───── Data excerpt ─────
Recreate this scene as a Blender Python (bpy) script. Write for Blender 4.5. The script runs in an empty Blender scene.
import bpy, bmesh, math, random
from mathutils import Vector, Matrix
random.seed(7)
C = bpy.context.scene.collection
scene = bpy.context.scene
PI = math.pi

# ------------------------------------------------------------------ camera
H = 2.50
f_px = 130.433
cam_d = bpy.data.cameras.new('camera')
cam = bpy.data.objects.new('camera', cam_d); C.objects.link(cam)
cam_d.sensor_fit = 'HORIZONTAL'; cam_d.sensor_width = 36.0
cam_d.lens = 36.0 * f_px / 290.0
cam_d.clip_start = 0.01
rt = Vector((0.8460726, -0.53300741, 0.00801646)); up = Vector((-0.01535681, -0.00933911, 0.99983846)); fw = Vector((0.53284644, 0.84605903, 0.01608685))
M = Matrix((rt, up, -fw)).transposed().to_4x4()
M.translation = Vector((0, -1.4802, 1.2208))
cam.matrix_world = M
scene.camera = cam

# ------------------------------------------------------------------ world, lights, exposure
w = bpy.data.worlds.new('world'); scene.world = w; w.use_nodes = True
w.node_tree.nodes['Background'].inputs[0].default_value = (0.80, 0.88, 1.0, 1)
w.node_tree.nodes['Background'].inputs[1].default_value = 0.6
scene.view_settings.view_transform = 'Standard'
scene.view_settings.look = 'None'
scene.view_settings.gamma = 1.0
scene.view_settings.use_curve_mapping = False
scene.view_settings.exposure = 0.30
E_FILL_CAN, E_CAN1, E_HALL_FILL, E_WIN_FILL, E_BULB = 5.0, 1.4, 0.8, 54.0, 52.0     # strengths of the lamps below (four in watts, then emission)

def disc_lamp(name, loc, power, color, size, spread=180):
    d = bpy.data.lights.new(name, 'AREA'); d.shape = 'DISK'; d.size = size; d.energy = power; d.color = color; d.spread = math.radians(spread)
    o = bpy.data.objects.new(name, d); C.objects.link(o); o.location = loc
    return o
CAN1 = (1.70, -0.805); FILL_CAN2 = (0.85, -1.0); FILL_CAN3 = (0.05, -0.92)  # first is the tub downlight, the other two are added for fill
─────
■ **What you are asked to do**:
Type the material above out again, exactly.

■ **Solution**:
Recreate this scene as a Blender Python (bpy) script. Write for Blender 4.5. The script runs in an empty Blender scene.
import bpy, bmesh, math, random
from mathutils import Vector, Matrix
random.seed(7)
C = bpy.context.scene.collection
scene = bpy.context.scene
PI = math.pi

# ------------------------------------------------------------------ camera
H = 2.50
f_px = 130.433
cam_d = bpy.data.cameras.new('camera')
cam = bpy.data.objects.new('camera', cam_d); C.objects.link(cam)
cam_d.sensor_fit = 'HORIZONTAL'; cam_d.sensor_width = 36.0
cam_d.lens = 36.0 * f_px / 290.0
cam_d.clip_start = 0.01
rt = Vector((0.8460726, -0.53300741, 0.00801646)); up = Vector((-0.01535681, -0.00933911, 0.99983846)); fw = Vector((0.53284644, 0.84605903, 0.01608685))
M = Matrix((rt, up, -fw)).transposed().to_4x4()
M.translation = Vector((0, -1.4802, 1.2208))
cam.matrix_world = M
scene.camera = cam

# ------------------------------------------------------------------ world, lights, exposure
w = bpy.data.worlds.new('world'); scene.world = w; w.use_nodes = True
w.node_tree.nodes['Background'].inputs[0].default_value = (0.80, 0.88, 1.0, 1)
w.node_tree.nodes['Background'].inputs[1].default_value = 0.6
scene.view_settings.view_transform = 'Standard'
scene.view_settings.look = 'None'
scene.view_settings.gamma = 1.0
scene.view_settings.use_curve_mapping = False
scene.view_settings.exposure = 0.30
E_FILL_CAN, E_CAN1, E_HALL_FILL, E_WIN_FILL, E_BULB = 5.0, 1.4, 0.8, 54.0, 52.0     # strengths of the lamps below (four in watts, then emission)

def disc_lamp(name, loc, power, color, size, spread=180):
    d = bpy.data.lights.new(name, 'AREA'); d.shape = 'DISK'; d.size = size; d.energy = power; d.color = color; d.spread = math.radians(spread)
    o = bpy.data.objects.new(name, d); C.objects.link(o); o.location = loc
    return o
CAN1 = (1.70, -0.805); FILL_CAN2 = (0.85, -1.0); FILL_CAN3 = (0.05, -0.92)  # first is the tub downlight, the other two are added for fill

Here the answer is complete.